**Exercise details**
Scan the data below. Pull out each line where "pixels" occurs.

(Records)
|---|

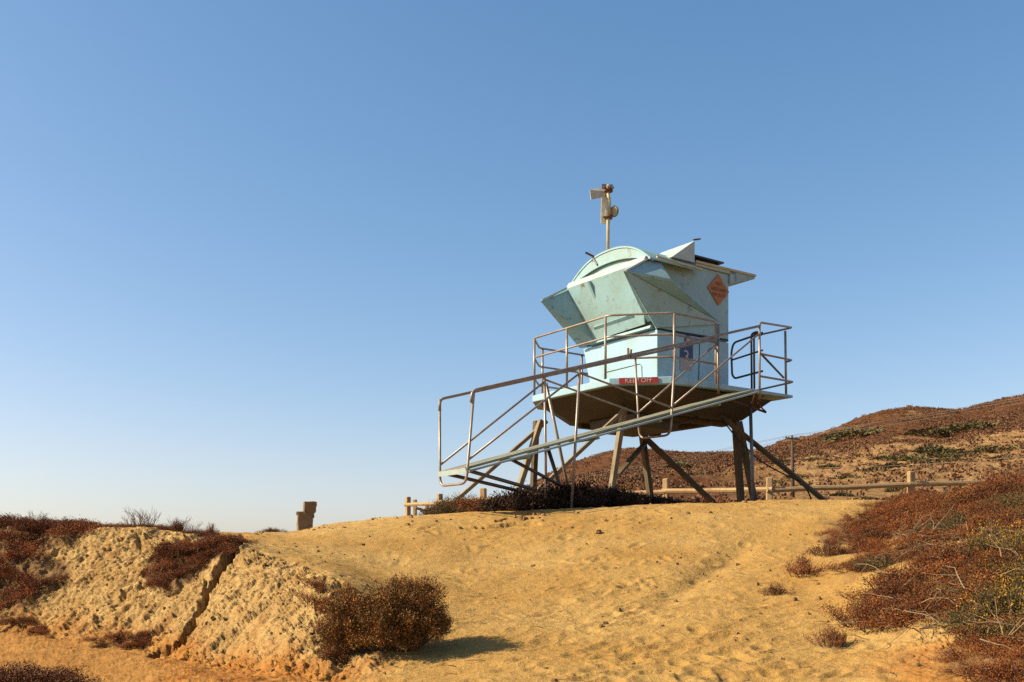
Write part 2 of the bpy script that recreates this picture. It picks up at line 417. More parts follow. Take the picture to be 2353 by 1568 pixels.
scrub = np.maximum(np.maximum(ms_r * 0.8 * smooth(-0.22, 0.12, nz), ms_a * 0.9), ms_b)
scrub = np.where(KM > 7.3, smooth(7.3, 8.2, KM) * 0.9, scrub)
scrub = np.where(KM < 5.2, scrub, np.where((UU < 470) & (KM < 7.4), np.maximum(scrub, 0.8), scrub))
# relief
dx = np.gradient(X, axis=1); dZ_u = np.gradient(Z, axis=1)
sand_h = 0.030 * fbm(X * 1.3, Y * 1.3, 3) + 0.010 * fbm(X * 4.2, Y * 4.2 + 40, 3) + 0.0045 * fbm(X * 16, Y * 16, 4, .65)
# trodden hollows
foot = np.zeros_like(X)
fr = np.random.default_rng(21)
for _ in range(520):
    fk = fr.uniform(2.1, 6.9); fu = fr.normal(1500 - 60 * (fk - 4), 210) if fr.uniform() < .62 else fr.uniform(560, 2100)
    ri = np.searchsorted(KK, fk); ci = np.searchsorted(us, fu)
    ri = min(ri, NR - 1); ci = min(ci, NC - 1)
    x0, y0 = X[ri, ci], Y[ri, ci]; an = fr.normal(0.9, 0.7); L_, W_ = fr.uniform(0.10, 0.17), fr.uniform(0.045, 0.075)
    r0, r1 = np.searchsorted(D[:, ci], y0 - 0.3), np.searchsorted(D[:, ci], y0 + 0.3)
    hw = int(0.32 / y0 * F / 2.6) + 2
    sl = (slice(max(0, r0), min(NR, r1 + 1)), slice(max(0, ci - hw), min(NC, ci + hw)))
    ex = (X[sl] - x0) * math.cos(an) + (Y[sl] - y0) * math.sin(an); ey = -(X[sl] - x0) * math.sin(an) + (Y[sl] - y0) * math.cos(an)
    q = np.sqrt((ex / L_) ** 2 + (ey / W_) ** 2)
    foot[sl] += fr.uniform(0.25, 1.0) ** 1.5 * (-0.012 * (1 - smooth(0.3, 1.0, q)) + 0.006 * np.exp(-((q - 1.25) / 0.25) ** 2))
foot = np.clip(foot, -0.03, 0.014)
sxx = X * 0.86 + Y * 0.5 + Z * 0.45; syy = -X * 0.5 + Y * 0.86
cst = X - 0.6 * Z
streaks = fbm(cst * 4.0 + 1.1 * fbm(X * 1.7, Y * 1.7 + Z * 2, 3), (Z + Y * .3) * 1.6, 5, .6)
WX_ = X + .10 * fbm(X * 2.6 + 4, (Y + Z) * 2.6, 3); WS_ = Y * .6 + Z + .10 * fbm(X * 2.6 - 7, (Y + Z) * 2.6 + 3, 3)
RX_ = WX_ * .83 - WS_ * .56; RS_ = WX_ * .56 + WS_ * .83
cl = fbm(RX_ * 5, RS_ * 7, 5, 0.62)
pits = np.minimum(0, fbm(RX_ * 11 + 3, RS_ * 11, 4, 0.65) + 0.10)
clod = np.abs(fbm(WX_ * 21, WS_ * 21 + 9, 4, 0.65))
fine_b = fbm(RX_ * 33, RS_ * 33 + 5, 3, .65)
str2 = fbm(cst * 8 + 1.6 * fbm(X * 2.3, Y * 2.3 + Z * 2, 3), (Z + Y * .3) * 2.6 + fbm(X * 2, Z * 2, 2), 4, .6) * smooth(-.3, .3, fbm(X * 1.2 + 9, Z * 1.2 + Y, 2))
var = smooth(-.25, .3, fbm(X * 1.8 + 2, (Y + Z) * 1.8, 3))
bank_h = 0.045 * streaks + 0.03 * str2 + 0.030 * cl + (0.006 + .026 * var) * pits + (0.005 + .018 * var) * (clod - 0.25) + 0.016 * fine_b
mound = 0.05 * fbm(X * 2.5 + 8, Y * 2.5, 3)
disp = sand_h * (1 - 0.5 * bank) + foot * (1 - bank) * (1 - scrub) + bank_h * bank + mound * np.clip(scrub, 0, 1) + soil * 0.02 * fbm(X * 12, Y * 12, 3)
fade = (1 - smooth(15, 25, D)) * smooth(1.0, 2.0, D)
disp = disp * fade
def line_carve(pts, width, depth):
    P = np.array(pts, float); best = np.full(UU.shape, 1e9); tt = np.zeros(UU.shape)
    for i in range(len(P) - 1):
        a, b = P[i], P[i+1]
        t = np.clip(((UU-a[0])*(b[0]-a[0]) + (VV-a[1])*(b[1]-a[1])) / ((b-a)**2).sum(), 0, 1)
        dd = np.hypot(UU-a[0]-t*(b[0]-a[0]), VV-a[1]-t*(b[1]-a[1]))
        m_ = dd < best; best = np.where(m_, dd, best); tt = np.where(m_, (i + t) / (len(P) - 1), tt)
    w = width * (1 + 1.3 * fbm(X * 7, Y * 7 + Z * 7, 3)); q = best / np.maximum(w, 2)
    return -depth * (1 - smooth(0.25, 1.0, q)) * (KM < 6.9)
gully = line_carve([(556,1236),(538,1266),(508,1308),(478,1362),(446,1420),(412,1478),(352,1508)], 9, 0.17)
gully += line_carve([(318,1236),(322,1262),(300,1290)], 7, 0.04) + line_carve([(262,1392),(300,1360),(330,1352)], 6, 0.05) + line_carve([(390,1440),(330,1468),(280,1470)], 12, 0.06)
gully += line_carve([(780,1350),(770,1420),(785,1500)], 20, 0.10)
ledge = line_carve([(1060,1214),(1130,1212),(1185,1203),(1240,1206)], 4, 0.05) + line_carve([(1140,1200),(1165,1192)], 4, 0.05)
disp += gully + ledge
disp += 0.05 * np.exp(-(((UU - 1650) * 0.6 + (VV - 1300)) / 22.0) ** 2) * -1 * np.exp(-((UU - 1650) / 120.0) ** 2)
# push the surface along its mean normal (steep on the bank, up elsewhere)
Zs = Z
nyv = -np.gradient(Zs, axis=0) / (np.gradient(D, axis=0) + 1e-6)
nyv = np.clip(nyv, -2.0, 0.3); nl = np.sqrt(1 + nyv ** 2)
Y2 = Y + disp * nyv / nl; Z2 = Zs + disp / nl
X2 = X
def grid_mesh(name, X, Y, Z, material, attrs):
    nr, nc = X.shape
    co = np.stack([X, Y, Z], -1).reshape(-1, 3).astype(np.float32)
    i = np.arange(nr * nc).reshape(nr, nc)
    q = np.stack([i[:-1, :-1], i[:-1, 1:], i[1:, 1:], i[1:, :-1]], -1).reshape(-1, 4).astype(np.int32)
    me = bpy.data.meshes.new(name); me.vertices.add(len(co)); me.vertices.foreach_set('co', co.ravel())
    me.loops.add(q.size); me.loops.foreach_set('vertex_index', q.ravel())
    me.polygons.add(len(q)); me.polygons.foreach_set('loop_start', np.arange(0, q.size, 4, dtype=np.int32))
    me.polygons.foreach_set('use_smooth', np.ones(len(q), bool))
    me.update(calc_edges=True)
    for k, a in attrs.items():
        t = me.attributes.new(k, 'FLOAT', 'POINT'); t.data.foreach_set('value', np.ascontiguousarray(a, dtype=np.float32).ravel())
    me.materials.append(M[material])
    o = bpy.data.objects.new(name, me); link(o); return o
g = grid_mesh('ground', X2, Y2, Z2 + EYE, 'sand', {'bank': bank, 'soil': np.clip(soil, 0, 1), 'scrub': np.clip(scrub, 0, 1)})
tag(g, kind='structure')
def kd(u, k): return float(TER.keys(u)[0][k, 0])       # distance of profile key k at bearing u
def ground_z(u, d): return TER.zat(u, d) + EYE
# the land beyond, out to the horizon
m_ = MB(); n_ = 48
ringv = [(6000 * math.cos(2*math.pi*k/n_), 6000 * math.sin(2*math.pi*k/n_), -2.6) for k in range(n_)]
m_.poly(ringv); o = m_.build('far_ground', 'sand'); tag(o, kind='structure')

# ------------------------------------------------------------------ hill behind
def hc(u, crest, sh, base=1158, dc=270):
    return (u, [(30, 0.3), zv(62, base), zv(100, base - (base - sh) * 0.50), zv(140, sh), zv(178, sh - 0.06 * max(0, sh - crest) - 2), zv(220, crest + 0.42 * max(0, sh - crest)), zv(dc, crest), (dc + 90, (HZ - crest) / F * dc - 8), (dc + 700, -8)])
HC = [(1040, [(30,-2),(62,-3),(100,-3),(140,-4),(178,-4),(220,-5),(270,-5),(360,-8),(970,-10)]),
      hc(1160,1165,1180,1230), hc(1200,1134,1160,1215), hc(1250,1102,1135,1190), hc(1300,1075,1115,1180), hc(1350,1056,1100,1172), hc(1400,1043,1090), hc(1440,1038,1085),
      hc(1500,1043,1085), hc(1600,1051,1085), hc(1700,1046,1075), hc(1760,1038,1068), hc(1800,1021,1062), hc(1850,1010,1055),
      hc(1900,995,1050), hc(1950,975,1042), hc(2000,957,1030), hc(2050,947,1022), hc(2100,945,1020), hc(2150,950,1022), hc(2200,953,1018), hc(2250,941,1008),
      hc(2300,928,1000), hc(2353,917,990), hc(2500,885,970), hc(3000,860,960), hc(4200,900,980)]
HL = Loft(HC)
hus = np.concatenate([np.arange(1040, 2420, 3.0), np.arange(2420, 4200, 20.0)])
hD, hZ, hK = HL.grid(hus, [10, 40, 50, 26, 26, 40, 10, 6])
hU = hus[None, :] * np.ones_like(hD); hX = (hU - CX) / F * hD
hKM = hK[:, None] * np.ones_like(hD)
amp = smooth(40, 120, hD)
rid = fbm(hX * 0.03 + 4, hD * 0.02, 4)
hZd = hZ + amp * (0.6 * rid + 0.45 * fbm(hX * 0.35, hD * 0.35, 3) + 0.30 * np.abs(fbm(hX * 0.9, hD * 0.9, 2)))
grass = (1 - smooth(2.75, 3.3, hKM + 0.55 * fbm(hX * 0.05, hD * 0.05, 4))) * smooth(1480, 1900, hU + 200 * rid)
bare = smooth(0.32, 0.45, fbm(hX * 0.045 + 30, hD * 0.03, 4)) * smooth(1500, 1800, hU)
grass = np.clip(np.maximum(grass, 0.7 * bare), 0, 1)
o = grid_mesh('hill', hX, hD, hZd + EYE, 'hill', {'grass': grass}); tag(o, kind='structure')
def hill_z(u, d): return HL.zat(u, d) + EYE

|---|

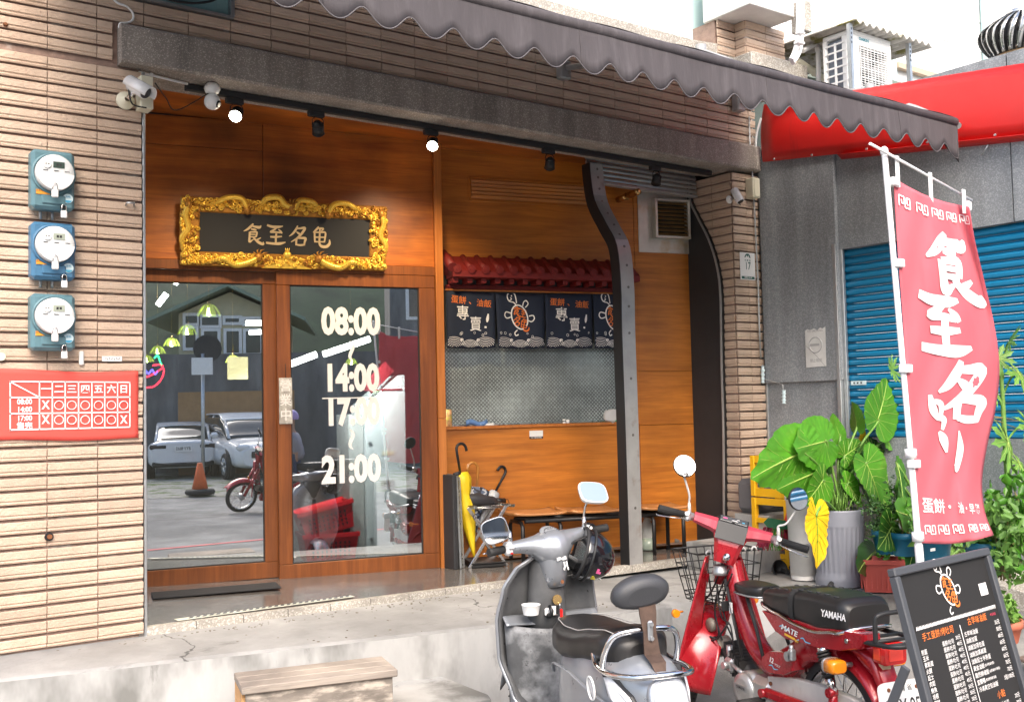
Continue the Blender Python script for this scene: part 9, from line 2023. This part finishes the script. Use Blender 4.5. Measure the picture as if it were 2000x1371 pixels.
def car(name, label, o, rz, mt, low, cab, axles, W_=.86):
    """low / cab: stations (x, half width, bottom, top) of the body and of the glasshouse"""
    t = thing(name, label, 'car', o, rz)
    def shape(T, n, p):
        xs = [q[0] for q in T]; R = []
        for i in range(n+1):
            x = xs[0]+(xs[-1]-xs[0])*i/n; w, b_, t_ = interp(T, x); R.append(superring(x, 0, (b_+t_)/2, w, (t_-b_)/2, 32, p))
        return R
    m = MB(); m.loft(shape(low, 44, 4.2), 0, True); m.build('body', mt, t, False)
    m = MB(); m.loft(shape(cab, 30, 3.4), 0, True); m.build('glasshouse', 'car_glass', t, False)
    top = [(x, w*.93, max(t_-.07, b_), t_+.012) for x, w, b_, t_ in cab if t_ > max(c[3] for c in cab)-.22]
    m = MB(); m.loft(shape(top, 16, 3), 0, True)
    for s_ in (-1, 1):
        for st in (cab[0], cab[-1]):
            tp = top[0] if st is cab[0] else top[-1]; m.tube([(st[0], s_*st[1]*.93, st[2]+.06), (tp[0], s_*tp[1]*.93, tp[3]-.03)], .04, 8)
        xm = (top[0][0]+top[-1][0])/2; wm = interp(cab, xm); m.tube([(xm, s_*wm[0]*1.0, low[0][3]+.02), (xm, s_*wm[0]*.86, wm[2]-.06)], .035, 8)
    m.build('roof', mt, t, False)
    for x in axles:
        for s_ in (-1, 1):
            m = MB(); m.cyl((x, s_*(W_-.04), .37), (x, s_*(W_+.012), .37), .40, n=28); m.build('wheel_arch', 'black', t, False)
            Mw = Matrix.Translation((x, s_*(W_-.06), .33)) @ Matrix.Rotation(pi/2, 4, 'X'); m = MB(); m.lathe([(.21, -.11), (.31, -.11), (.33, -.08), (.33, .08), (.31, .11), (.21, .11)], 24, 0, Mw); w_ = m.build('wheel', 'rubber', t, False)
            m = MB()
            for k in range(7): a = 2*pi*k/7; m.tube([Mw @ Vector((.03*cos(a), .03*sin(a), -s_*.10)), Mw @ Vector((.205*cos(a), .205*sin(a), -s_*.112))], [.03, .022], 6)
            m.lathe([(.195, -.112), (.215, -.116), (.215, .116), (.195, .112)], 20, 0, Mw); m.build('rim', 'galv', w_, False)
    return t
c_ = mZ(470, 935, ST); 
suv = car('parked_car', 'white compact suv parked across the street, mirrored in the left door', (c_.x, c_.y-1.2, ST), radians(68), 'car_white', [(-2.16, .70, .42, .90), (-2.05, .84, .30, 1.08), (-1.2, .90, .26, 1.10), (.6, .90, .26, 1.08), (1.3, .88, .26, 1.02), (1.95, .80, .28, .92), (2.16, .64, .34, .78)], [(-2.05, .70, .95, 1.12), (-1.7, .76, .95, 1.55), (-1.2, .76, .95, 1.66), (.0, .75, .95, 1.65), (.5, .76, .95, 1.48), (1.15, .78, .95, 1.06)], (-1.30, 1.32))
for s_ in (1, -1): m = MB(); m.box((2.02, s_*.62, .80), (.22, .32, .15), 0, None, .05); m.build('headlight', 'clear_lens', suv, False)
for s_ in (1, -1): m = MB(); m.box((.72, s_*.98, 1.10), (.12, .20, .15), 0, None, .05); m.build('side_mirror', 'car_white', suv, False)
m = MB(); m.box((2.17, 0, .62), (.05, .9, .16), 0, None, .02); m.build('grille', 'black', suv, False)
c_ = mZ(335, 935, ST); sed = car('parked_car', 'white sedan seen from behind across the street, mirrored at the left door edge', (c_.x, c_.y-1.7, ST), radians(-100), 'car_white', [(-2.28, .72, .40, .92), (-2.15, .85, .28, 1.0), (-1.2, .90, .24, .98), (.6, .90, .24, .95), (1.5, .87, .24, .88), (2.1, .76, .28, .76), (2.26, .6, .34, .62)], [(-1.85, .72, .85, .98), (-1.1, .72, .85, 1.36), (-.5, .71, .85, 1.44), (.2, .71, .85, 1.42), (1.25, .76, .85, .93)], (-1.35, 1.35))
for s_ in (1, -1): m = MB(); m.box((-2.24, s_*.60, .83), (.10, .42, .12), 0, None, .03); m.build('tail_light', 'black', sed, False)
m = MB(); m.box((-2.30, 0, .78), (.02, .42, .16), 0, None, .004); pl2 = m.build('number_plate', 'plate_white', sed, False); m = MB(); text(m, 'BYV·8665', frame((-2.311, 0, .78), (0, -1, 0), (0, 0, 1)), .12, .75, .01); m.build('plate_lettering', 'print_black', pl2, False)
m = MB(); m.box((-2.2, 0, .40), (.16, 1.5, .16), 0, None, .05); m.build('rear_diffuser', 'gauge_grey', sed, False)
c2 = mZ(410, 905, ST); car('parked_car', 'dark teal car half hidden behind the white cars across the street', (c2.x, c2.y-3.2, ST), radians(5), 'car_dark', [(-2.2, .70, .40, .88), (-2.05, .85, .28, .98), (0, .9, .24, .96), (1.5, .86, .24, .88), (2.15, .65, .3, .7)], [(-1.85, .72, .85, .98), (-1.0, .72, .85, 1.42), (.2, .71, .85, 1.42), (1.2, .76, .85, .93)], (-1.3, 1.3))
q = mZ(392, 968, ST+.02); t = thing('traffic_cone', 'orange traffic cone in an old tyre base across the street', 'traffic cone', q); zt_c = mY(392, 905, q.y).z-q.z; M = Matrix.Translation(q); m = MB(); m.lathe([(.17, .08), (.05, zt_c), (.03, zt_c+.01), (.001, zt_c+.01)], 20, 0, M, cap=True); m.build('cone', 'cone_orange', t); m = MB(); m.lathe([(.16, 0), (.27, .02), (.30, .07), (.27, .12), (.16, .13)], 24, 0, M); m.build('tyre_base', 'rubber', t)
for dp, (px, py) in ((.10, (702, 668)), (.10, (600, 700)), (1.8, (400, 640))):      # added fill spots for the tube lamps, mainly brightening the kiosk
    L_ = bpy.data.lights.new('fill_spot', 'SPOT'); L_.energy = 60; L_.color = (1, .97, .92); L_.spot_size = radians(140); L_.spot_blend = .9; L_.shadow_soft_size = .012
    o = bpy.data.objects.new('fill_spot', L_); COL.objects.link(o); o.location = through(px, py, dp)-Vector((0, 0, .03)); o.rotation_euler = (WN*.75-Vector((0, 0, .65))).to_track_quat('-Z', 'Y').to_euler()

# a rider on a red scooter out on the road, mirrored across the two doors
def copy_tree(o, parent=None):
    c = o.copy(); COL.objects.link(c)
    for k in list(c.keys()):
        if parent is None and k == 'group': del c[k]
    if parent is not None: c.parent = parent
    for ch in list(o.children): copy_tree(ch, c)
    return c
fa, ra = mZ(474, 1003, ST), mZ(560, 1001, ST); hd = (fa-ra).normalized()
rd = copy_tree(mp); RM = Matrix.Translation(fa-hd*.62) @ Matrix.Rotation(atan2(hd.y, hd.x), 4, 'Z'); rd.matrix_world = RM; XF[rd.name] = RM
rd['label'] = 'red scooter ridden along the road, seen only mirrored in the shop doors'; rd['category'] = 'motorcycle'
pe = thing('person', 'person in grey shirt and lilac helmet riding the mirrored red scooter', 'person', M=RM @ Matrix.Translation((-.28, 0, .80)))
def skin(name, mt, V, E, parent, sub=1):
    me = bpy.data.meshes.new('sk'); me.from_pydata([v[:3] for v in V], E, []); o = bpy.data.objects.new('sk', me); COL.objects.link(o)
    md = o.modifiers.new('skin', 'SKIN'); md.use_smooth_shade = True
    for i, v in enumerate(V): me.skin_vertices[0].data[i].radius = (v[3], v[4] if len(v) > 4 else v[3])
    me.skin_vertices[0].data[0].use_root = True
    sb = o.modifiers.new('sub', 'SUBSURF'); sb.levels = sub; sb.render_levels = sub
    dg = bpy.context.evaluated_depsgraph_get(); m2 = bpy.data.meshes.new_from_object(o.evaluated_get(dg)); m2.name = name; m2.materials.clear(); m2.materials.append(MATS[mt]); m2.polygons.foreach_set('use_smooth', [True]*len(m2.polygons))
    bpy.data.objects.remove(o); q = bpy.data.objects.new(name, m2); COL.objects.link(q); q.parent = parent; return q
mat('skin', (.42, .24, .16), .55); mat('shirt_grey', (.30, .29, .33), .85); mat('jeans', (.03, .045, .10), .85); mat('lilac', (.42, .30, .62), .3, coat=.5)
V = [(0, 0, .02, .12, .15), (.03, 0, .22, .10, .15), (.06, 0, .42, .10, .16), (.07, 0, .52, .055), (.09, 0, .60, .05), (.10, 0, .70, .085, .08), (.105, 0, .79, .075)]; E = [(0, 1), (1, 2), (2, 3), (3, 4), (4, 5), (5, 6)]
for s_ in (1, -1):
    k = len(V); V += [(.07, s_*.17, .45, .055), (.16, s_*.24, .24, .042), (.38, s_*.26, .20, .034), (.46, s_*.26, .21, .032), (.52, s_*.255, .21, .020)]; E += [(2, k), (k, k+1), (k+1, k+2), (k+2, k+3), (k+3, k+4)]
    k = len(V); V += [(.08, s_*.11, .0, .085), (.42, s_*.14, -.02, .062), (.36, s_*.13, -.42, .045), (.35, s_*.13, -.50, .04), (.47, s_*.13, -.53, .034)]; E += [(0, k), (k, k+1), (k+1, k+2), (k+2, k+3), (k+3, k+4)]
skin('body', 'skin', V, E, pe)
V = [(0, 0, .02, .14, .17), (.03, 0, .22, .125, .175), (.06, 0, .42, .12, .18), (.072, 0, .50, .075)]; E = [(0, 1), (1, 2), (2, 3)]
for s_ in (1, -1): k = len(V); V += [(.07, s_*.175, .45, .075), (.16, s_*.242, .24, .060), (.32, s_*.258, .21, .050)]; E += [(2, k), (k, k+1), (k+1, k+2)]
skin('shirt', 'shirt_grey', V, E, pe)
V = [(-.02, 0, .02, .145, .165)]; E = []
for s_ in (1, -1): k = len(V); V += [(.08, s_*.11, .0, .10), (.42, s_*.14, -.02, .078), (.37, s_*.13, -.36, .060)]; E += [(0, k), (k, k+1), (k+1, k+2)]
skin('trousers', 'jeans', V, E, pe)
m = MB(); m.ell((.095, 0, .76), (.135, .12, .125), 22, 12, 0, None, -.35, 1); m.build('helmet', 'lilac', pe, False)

|---|

**The response**
Write part 2 of the bpy script that recreates this picture. It picks up at line 417. More parts follow. Take the picture to be 2353 by 1568 pixels.
Continue the Blender Python script for this scene: part 9, from line 2023. This part finishes the script. Use Blender 4.5. Measure the picture as if it were 2000x1371 pixels.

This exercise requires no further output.